The way to resolve this is to find a credible instrument that allows you to model movements in quantity that arise from changes in supply. For example if you found data on changes in the oil price, and found that they affect the quantity of goods purchased in the market you are estimating the equation for, you would essentially be able to 'trace out' the demand curve.

However, reading between the lines of your query, I suspect you are not particularly familiar with econometrics so the above may not be useful to you. If this is a school project (as opposed to university or other higher level of education), I think you could take the approach you are suggesting and then get additional points if you can explain what I just did above.

Company annual reports should contain the information you need, so long as you focus on companies that sell 'real goods' as opposed to services (think automobile manufacturers rather than tech companies or law firms). For example, page 71 of the Daimler annual report (see here) contains data on number of cars sold, and page 228 contains total revenues. If you want to break this down by type of vehicle sold, see page 253 for revenue by type of vehicle.
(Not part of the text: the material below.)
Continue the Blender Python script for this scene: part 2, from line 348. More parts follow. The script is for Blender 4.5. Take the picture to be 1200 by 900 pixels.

In general (i.e. when you look at other annual reports) you will find that:

  1. You will find volumes sold somewhere in the text of the annual report (before the financial statements start)
  2. You will find revenues at the start of the financial statements (p.228 in the above report example)
  3. Further breakdown of revenues can be found in the notes to the financial statements (i.e. some point beyond p.228 - the note I refer to on p.253 is the note on revenue in that annual report, so naturally breaks the revenue out. You can find out which notes refer to which items in the financial statements by looking at the financial statements on p.228 - there you will see a '4' next to revenue which means you want to look at note 4)

I would recommend of doing a mix of looking through annual reports for a given company over time, and also multiple different companies' reports.